Over time, the right channel on the Speaker A output became scratchy and sometimes would drop out completely. There was also an issue with distortion on all outputs when the volume was turned up even a little past normal level. It was finally time to open 'er up at take a look. While having the system disassembled, I went ahead and replaced the speakers inside the enclosures since they, too, were showing signs of age. A signal generator was used to pump a sinewave of various frequencies into the system and then signals were traced through the circuit to locate the problem spot. Cleaning a dirty volume potentiometer (pot) solved the scratchy right channel problem. I cleaned all the accessible pots and switches with spray contact cleaner while twisting the knobs back and forth.

While tracing the signal, I noticed that the right channel was lower in amplitude at all frequencies than the left channel for both Speaker A and Speaker B output.

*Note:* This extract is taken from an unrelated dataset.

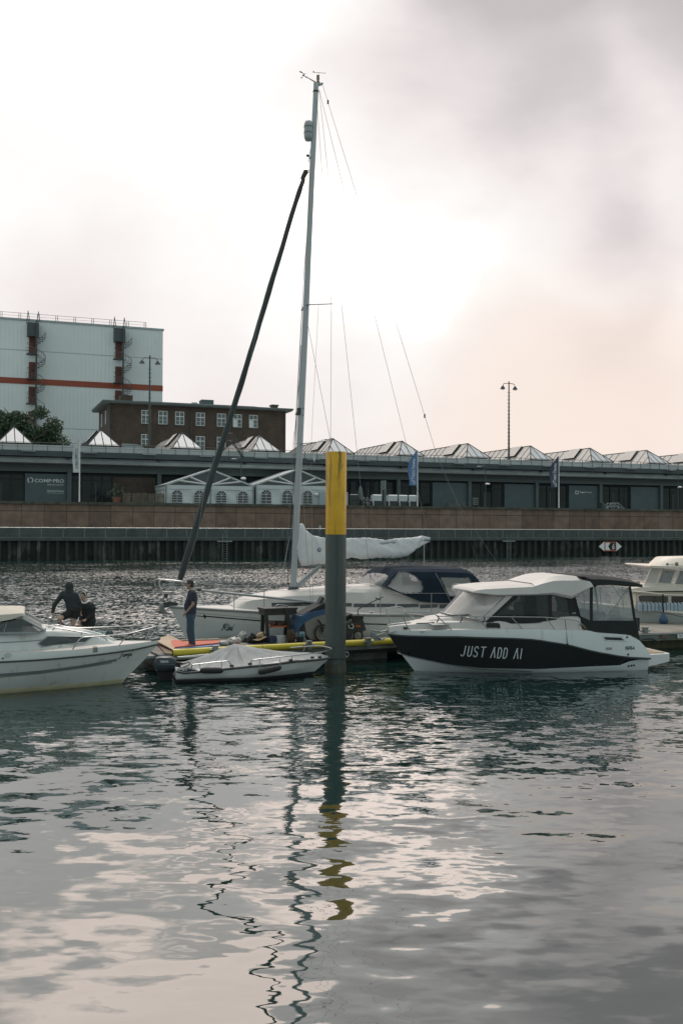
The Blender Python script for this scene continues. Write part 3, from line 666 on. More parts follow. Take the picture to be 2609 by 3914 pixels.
while u > UL: q = MB(); q.box(u - .05, u + .05, VC + .45, VC + .55, zt + .35, zt + 1.5); q.box(u - .4, u - .3, VC + .45, VC + .55, zt + .35, zt + 1.5); T.part('rail_post', q, m_galv); u -= 3.4
# ================================================================ figures
def evaluated(mb, voxel=None, smooth_it=4):
    me = mkmesh('tmp', mb, []); o = bpy.data.objects.new('tmp', me); col.objects.link(o)
    r_ = o.modifiers.new('r', 'REMESH'); r_.mode = 'VOXEL'; r_.voxel_size = voxel; r_.use_smooth_shade = True
    s_ = o.modifiers.new('s', 'SMOOTH'); s_.iterations = smooth_it; s_.factor = .5
    dg = bpy.context.evaluated_depsgraph_get(); m2 = bpy.data.meshes.new_from_object(o.evaluated_get(dg))
    bpy.data.objects.remove(o); bpy.data.meshes.remove(me); return m2
def place_mesh(name, me, mats, parent, base):
    for v in me.vertices: v.co -= base
    me.materials.clear()
    for q in (mats if isinstance(mats, (list, tuple)) else [mats]): me.materials.append(q)
    me.name = name; o = bpy.data.objects.new(name, me); col.objects.link(o); o.parent = parent; return o
def capsule(mb, pts, rs, n=10):
    mb.tube(pts, rs, n)
    for p, r_ in zip(pts, rs): mb.ball(tuple(p), r_ * .99, n, 6)
def torso(mb, rings, n=16):
    secs = []
    for c, side, w, d in rings:
        s_ = Vector(side).normalized(); f_ = Vector((-s_.y, s_.x, 0)).normalized(); c = Vector(c)
        secs.append([c + s_ * w * math.cos(2 * PI * k / n) + f_ * d * math.sin(2 * PI * k / n) for k in range(n)])
    mb.loft(secs, True, True, closed=True)
def hand(mb, wrist, dirv, side, curl=.5, s=1.0):
    d = Vector(dirv).normalized(); sd = Vector(side).normalized(); nrm_ = d.cross(sd).normalized()
    w = Vector(wrist); palm = w + d * .09 * s
    capsule(mb, [w, w + d * .045 * s, palm], [.024 * s, .03 * s, .028 * s], 8)
    for i, (off, ln) in enumerate(((-.028, .075), (-.010, .085), (.009, .08), (.027, .062))):
        a = palm + sd * off * s; b = a + (d * math.cos(curl * .5) + nrm_ * math.sin(curl * .5)) * ln * .45 * s; c = b + (d * math.cos(curl * 1.4) + nrm_ * math.sin(curl * 1.4)) * ln * .55 * s
        capsule(mb, [a, b, c], [.0105 * s, .0095 * s, .008 * s], 6)
    a = w + d * .03 * s - sd * .024 * s; b = a + (d * .6 - sd * .6 + nrm_ * .4).normalized() * .04 * s; c = b + (d * .9 - sd * .1 + nrm_ * .4).normalized() * .03 * s
    capsule(mb, [a, b, c], [.013 * s, .0115 * s, .0095 * s], 6)
m_skin = mat('skin', (.30, .19, .145), .55, .08, 8)
m_skin_pale = mat('pale_skin', (.36, .25, .20), .55, .08, 8)
def head(mb, c, f, up=(0, 0, 1)):
    f = Vector(f).normalized(); u_ = Vector(up).normalized(); f = (f - u_ * f.dot(u_)).normalized(); s_ = u_.cross(f); c = Vector(c)
    n0 = len(mb.V); mb.ball((0, 0, 0), (.074, .094, .112), 14, 10)
    mb.ball((0, .036, -.062), (.052, .05, .055), 12, 8)                       # jaw
    mb.ball((0, .094, -.012), (.013, .022, .024), 8, 6); mb.ball((0, .088, -.056), (.024, .012, .008), 8, 6)
    for q in (-1, 1): mb.ball((q * .076, -.005, -.012), (.012, .02, .03), 8, 6); mb.ball((q * .03, .08, .012), (.016, .010, .009), 8, 6)
    for i in range(n0, len(mb.V)):
        p = mb.V[i]; mb.V[i] = c + s_ * p.x + f * p.y + u_ * p.z
    return f, u_, s_
def person(label, frame, base, J, side, face, cfg, group=None):
    T_ = Thing('person', label, 'person', frame, base, group); bs = Vector(base); J = {k: Vector(v) + bs for k, v in J.items()}
    hip, chest, neck, hd = J['hip'], J['chest'], J['neck'], J['head']; k_ = cfg.get('build', 1.0)
    def tors(mb, e):
        wst = hip.lerp(chest, .5)
        torso(mb, [(hip - Vector((0, 0, .09)), side, .15 * k_ + e, .10 * k_ + e), (hip, side, .172 * k_ + e, .125 * k_ + e), (wst + J.get('belly', bs) - bs, side, .155 * k_ + e, cfg.get('bellyd', .115) * k_ + e), (chest, side, .185 * k_ + e, .125 * k_ + e),
                   (chest.lerp(neck, .5), side, .175 * k_ + e, .105 * k_ + e), (chest.lerp(neck, .8), side, .12 + e, .08 + e), (neck, side, .06 + e * .3, .06 + e * .3)])
    mb = MB(); tors(mb, 0); capsule(mb, [neck - (neck - chest) * .2, neck, hd - Vector((0, 0, .05))], [.062, .056, .056], 12)
    f, u_, s_ = head(mb, hd, face, cfg.get('up', (0, 0, 1)))
    for q in 'lr':
        capsule(mb, [J['sh' + q], J['el' + q], J['wr' + q]], [.052, .042, .027], 10)
        hand(mb, J['wr' + q], J['wr' + q] - J['el' + q] if 'hd' + q not in J else J['hd' + q] - J['wr' + q], cfg.get('hs', side), cfg.get('curl', .5))
        capsule(mb, [J['hp' + q], J['kn' + q], J['an' + q]], [.088, .058, .038], 12)
    place_mesh('body', evaluated(mb, .0065, 3), cfg['skin'], T_.e, bs)
    mb = MB(); tors(mb, .018)
    sl = cfg.get('sleeve', 1.0)
    for q in 'lr':
        a, b, c = J['sh' + q], J['el' + q], J['wr' + q]
        if sl >= 1: capsule(mb, [a, b, c.lerp(b, .06)], [.07, .058, .042], 10)
        else: mb.tube([a, a.lerp(b, sl)], [.07, .064], 12); mb.ball(tuple(a), .07, 10, 6)
        mb.tube([chest.lerp(neck, .35), a], [.10, .068], 10)
    place_mesh(cfg.get('topname', 'shirt'), evaluated(mb, .011, 4), cfg['top'], T_.e, bs)
    mb = MB(); lg = cfg.get('leg', 1.0)
    torso(mb, [(hip - Vector((0, 0, .14)), side, .165 * k_, .12 * k_), (hip - Vector((0, 0, .02)), side, .19 * k_, .142 * k_), (hip + Vector((0, 0, .07)), side, .182 * k_, .138 * k_)])
    for q in 'lr':
        a, b, c = J['hp' + q], J['kn' + q], J['an' + q]
        if lg >= 1: mb.tube([a, a.lerp(b, .5), b, b.lerp(c, .5), c], [.105, .095, .075, .066, .060], 12); mb.ball(tuple(b), .074, 10, 6)
        else: mb.tube([a, a.lerp(b, lg)], [.11, .098], 12)
        mb.ball(tuple(a), .10, 10, 6)
    place_mesh('trousers' if lg >= 1 else 'shorts', evaluated(mb, .011, 4), cfg['bottom'], T_.e, bs)
    for q in 'lr':
        an = J['an' + q]; t_ = Vector(cfg.get('toe', f)); t_.z = 0; t_.normalize(); mb = MB()
        mb.ball(tuple(an + t_ * .05 - Vector((0, 0, .03))), (.05 + .09 * abs(t_.x), .05 + .09 * abs(t_.y), .045), 12, 8); mb.ball(tuple(an - t_ * .02), (.048, .048, .06), 10, 6)
        mb2 = evaluated(mb, .012, 2); place_mesh('shoe', mb2, cfg.get('shoe', m_black), T_.e, bs)
    if 'hair' in cfg:
        mb = MB(); n0 = 0; mb.ball((0, -.014, .022), (.081, .098, .104), 16, 12)
        mb.ball((0, -.03, -.02), (.078, .082, .085), 14, 8)
        keep = MB(); keep.V = mb.V
        for fc in mb.F:
            cc = sum((mb.V[i] for i in fc), Vector()) / len(fc)
            if cc.y > .045 - cfg.get('fringe', 0) and cc.z < .052: continue
            if cc.y > .0 and cc.z < -.01: continue
            keep.f(*fc)
        for i, p in enumerate(keep.V): keep.V[i] = hd + s_ * p.x + f * p.y + u_ * p.z
        T_.part('hair', keep, cfg['hair'], smooth=80)
    return T_, f, u_, s_
m_black = mat('black_rubber', (.012, .013, .014), .7, .2, 4)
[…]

Measurements showed amplification factors through the active stages were nearly equal. Schematics were not available, so that made the job difficult. I finally identified a resistor connected between the right channel path and ground about in the middle of the signal path. There was no equivalent resistor for the left channel, so I figured it was selected at the factory to balance channel amplitudes. Fortunately, I have a spare chassis, so I looked at it and verified that its resistor value was a little different, so that pretty much confirms the function. The resistor was removed and a potentiometer was tack soldered in place and it was adjusted until left and right channels were equal amplitude at the outputs. The pot was removed and measured, then a fixed resistor was soldered permanently in place.

Finally, I replaced gain-setting resistors to make sure that with the new speakers connected, turning the volume controls all the way up would not create distortion at the output in the test sinewave. The original biasing scheme produced distortion at about half the volume adjustment range (this is not an expensive stereo). Everything is back together and performing very well.